Written problem:
Retype exactly what runs from the first line of the data to the line with "PI = math.pi", keeping both of those lines and skipping pictures.

Data:
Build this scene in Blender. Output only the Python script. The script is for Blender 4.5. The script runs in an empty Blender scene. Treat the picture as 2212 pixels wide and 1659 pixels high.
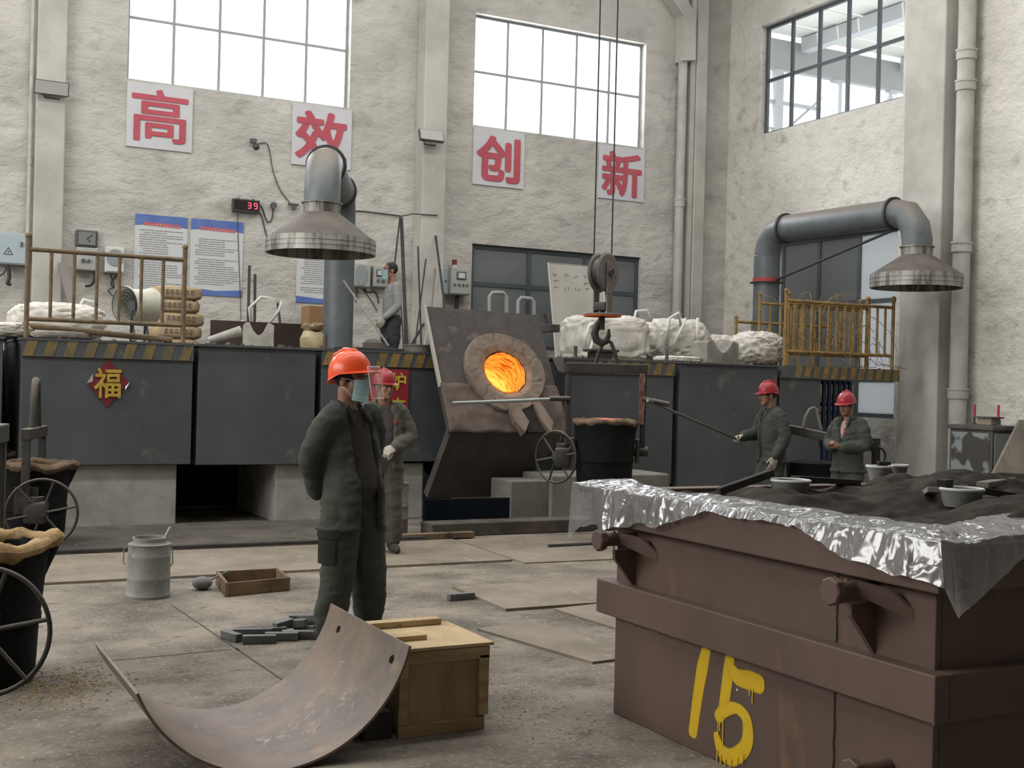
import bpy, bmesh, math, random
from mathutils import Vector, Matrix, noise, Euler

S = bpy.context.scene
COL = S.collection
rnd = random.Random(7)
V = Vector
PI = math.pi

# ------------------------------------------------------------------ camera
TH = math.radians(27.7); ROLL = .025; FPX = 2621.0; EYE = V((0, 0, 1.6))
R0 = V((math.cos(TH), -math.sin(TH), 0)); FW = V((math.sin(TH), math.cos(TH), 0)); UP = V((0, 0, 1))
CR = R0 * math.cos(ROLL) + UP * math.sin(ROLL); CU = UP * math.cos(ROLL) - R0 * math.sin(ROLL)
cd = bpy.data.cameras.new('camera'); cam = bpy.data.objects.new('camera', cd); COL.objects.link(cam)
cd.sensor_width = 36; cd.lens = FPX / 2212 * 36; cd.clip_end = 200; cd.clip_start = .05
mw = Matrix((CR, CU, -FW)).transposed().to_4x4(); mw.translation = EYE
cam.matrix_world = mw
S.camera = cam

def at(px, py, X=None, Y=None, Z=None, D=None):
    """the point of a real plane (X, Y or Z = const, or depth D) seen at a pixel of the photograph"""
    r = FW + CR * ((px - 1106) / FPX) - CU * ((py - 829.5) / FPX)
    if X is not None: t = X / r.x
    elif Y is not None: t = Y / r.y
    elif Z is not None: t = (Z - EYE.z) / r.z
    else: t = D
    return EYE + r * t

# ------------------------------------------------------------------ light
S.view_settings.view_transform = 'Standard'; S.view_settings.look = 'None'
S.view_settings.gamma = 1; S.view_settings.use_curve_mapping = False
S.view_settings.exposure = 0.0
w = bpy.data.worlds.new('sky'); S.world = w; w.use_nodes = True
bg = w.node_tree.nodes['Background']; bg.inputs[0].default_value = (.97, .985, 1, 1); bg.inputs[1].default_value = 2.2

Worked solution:
Build this scene in Blender. Output only the Python script. The script is for Blender 4.5. The script runs in an empty Blender scene. Treat the picture as 2212 pixels wide and 1659 pixels high.
import bpy, bmesh, math, random
from mathutils import Vector, Matrix, noise, Euler

S = bpy.context.scene
COL = S.collection
rnd = random.Random(7)
V = Vector
PI = math.pi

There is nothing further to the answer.